Comment être Spielberguien ?

En écho à la célèbre question posée à propos d'Hitchcock et Hawks, je désespère de trouver le duo critique Rohmer-Chabrol qui saurait exprimer la pleine mesure du cinéma de Steven Spielberg. Hélas, hélas, entre les attaques prévisibles, les laudateurs béats, les contresens, les approximations, ceux qui n'osent pas et ceux qui osent n'importe quoi, il y a bien un problème à parler de son oeuvre. Moi-même, homme de peu de foi, j'ai fini par douter. C'est qu'à entendre nombre de voix très sérieuses, le cas semble indéfendable. Grosso modo, on lui a reproché pendant quinze ans d'avoir fait du cinéma adolescent pour lui conseiller ensuite, à partir de La Liste de Schindler, de revenir plutôt à du cinéma pour adolescent. Aujourd'hui encore, la tendance pour ce qui est de Munich est à : « mais de quoi se mêle-t'il ? Que n'en reste-il pas à ses dinosaures ! ». et puis, il n'a pas de chance. Steven Spielberg, grâce à la fidélité du public et son sens des affaires et de l'organisation , s'est construit un système qui lui permet de faire ce qu'il veut et, surtout, de tourner très régulièrement dans de confortables conditions économiques. Pour parler clair, il peut se consacrer pleinement à son art avec le maximum d'indépendance possible. Il n'est donc pas un brillant rebelle obligé de s'épuiser des années pour monter un projet (Cimino, Coppola, Friedkin...), ni un non moins brillant rebelle obligé de passer sous les fourches caudines des studios, ni un farouche indépendant, ni un artiste maudit. Serait-il donc possible qu'il ait du talent ? Une vision ? Un cinéma ?
 

Entre 1939 et 1940, John Ford, devenu producteur et aussi à l'aise que possible dans le système des studios hollywodiens enchaîne Vers Sa destinée, La Chevauchée Fantastique, Sur La Piste des Mohawks, Les Raisins de la Colère et The Long Voyage Home.
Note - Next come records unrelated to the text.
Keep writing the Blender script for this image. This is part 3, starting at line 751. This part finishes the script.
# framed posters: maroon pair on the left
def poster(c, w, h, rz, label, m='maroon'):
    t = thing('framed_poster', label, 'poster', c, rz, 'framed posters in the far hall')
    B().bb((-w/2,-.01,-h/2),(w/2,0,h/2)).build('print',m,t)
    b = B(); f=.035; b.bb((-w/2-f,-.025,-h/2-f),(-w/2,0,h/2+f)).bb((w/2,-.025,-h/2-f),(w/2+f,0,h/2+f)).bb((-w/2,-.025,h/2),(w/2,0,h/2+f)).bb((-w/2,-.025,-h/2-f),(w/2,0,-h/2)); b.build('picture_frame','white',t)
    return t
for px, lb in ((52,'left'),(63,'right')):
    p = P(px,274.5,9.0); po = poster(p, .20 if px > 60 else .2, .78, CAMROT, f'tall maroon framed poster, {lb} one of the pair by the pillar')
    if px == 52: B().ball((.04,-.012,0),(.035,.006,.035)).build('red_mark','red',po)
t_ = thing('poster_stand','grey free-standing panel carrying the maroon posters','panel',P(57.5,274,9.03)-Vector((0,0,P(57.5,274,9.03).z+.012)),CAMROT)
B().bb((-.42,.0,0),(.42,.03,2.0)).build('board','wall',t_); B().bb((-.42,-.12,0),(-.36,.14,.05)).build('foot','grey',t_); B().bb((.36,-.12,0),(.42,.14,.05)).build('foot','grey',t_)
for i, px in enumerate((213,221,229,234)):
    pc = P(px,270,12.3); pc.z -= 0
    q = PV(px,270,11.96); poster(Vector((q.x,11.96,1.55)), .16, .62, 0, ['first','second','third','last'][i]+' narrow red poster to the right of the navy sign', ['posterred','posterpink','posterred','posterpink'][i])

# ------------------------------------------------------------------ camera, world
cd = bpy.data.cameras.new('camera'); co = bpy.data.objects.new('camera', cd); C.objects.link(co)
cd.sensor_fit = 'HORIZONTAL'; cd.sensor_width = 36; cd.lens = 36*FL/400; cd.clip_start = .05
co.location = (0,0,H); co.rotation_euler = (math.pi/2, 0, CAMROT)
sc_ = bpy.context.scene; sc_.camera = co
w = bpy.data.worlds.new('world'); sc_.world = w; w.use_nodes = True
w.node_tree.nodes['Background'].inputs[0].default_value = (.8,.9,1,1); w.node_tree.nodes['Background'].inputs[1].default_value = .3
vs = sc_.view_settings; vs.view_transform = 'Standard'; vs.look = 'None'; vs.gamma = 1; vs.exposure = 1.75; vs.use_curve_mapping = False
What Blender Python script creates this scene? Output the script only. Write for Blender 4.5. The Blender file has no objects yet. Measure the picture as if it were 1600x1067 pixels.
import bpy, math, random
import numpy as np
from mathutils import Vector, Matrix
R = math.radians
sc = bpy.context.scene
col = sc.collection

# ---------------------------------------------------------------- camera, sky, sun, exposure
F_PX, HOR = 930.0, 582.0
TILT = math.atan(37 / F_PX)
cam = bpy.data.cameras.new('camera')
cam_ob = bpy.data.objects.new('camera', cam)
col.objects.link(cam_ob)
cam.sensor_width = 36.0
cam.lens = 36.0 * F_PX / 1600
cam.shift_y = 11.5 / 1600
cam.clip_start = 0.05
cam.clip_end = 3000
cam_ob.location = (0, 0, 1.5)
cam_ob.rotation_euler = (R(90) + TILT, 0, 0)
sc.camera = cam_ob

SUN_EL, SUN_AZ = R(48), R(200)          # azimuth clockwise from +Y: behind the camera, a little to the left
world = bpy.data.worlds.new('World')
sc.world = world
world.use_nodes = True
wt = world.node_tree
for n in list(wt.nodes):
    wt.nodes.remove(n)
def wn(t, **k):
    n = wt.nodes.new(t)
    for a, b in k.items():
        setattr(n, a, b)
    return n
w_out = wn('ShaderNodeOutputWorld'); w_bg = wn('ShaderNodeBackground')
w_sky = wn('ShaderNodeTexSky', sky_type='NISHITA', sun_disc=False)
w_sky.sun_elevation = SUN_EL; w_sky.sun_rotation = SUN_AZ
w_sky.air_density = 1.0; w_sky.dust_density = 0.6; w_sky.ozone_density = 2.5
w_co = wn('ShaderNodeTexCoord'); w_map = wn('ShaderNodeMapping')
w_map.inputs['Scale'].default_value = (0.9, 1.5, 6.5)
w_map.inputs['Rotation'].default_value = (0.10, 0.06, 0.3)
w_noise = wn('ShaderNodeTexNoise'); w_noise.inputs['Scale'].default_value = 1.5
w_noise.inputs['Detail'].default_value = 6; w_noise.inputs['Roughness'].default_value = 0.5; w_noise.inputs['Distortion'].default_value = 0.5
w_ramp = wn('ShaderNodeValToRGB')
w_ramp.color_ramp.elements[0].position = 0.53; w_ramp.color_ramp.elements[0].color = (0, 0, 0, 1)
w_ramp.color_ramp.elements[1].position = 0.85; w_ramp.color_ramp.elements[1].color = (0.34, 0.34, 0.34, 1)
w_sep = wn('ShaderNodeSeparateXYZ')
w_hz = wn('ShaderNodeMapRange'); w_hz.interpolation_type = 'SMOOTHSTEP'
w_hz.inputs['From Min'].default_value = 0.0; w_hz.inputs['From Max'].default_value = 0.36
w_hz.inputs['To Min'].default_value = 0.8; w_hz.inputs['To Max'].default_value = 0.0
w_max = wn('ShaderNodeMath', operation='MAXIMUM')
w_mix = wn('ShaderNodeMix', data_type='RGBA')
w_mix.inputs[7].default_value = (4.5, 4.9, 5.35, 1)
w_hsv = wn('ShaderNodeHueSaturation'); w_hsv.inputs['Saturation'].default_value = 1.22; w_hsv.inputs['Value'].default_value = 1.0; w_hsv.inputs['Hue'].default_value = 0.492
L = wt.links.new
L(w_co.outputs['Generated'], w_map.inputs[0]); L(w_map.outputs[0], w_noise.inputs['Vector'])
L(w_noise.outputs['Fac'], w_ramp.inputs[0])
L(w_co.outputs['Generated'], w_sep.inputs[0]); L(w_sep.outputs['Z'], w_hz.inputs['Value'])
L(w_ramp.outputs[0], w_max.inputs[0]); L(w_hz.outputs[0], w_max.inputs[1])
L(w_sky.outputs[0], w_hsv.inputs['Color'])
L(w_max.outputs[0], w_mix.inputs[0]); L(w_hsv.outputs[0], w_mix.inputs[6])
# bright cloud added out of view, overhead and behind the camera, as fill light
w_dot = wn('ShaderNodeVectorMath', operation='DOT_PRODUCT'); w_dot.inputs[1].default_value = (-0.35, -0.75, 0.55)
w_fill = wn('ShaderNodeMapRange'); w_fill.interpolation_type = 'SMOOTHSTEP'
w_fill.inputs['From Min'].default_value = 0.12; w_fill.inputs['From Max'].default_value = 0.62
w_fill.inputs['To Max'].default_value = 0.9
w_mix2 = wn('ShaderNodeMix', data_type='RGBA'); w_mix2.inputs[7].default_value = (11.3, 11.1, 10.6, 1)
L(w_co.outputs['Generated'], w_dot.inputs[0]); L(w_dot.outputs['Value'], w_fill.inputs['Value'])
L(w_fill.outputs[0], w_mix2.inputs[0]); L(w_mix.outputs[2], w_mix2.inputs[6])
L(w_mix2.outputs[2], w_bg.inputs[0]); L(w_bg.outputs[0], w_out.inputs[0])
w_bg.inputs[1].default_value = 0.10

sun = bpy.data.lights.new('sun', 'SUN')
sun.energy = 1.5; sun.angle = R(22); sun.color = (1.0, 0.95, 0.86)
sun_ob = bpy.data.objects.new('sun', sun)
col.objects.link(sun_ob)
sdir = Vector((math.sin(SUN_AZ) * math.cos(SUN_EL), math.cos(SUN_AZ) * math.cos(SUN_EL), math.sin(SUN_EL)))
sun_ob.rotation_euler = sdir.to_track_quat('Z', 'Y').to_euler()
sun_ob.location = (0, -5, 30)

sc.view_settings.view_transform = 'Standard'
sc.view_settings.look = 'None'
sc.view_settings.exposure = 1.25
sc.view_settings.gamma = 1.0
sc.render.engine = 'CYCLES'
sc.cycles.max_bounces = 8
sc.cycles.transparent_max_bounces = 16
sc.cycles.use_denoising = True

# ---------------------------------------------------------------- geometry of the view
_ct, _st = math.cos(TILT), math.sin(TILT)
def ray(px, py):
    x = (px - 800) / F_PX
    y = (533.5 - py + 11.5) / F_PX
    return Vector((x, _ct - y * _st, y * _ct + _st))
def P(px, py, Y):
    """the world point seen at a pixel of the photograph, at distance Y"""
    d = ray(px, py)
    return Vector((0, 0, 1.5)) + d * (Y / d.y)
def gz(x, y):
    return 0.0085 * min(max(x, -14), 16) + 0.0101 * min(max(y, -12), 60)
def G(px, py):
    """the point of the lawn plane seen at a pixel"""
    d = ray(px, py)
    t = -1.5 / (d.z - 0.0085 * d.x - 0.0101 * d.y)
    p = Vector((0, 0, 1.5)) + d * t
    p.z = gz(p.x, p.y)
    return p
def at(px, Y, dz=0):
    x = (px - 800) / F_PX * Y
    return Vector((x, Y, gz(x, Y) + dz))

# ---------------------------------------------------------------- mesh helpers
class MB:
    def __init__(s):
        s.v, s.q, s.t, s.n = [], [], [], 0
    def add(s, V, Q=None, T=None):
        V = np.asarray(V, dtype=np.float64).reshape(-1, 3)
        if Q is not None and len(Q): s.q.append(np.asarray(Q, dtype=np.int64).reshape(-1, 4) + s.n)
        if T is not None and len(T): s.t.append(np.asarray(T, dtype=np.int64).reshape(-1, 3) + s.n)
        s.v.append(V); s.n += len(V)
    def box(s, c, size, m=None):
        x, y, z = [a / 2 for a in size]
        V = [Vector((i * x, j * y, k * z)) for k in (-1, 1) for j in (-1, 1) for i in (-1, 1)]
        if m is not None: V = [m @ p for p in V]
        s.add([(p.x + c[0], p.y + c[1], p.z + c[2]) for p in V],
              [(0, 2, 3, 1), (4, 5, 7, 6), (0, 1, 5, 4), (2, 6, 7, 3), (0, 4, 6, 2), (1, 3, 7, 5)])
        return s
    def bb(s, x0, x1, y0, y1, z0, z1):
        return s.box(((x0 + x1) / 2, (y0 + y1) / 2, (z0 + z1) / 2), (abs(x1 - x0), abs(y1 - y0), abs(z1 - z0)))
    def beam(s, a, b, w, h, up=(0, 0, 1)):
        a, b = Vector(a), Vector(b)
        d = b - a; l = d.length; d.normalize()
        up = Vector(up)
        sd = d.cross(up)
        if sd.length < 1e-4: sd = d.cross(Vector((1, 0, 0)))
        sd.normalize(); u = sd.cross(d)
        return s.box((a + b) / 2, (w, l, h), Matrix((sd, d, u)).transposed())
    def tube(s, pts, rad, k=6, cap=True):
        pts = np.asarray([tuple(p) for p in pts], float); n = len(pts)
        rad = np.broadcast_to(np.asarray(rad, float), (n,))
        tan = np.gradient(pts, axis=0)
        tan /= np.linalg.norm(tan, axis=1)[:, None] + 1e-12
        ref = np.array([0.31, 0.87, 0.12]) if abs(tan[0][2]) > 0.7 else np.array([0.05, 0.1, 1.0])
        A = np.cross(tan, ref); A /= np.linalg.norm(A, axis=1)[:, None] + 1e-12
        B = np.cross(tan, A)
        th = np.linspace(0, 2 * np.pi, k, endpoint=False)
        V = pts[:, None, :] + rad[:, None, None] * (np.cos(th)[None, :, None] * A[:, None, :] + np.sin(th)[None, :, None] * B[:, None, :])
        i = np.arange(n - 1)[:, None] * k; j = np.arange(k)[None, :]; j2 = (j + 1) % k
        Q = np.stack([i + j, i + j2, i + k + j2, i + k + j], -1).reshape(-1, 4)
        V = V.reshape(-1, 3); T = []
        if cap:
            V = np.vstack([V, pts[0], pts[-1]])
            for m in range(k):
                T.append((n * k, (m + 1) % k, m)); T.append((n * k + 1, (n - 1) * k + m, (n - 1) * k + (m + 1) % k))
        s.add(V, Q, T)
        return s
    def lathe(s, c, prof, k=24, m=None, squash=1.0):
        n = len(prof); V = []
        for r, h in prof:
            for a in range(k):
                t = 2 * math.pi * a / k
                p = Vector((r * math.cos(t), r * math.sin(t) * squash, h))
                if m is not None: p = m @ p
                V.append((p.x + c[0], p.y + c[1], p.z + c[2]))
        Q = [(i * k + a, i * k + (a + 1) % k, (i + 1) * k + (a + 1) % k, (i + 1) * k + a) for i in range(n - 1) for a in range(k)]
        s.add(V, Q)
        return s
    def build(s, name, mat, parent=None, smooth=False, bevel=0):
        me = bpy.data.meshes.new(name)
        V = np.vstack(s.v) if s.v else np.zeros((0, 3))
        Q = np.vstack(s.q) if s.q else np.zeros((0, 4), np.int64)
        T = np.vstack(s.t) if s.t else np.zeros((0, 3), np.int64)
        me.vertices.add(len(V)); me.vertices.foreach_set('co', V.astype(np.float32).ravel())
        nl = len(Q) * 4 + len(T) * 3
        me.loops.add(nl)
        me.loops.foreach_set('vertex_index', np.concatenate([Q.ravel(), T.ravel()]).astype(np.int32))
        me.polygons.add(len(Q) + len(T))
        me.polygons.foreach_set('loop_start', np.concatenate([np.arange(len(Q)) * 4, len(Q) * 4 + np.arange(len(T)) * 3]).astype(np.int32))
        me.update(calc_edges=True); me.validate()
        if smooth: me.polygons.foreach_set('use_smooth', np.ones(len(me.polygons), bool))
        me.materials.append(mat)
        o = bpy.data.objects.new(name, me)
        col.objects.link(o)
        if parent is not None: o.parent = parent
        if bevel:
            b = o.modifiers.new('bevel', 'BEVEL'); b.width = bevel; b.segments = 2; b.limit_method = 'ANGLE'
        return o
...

On retrouve le même genre de périodes fastes chez Hawks, Kurosawa, Truffaut ou Fellini. Avoir du talent et les moyens de l'exprimer permet d'atteindre la plénitude de son art. Ce n'est pas un absolu mais il n'y a rien de pire pour un cinéaste que de ne pas tourner. Or Spielberg tourne, très régulièrement, et depuis dix ans multiplie les projets audacieux, construisant une oeuvre qui explore son pays, son histoire et quelque chose de son humanité. A Cette oeuvre aujourd'hui, cette oeuvre encore inachevée, il me semble n'y avoir qu'une seule comparaison possible, celle de John Ford.

 

Je cherchais un signe et Munich me l'a donné. Lorsque le poète palestinien, celui du premier assassinat, est filé à Rome, il entre dans une crémerie acheter du lait. Il y a une télévision au mur et elle diffuse L'Homme Qui Tua Liberty Valance. Il ne pouvait y avoir de message plus clair. Ce film de Ford est un film sur le mensonge et le meurtre comme principes fondateurs d'un pays. C'est aussi le film d'un homme rongé de culpabilité pour y avoir recouru dans le but de faire accepter ses idées, un film sur l'amertume et la stérilité qui en ont découlé. C'est un film sombre, une ambiance de film noir et une façon de mettre en perspective la violence de Valance (Lee Marvin à la limite de la caricature) et celle de Tom Doniphon, joué par John Wayne, que celui-ci exerce tout en se rendant compte qu'elle va le détruire.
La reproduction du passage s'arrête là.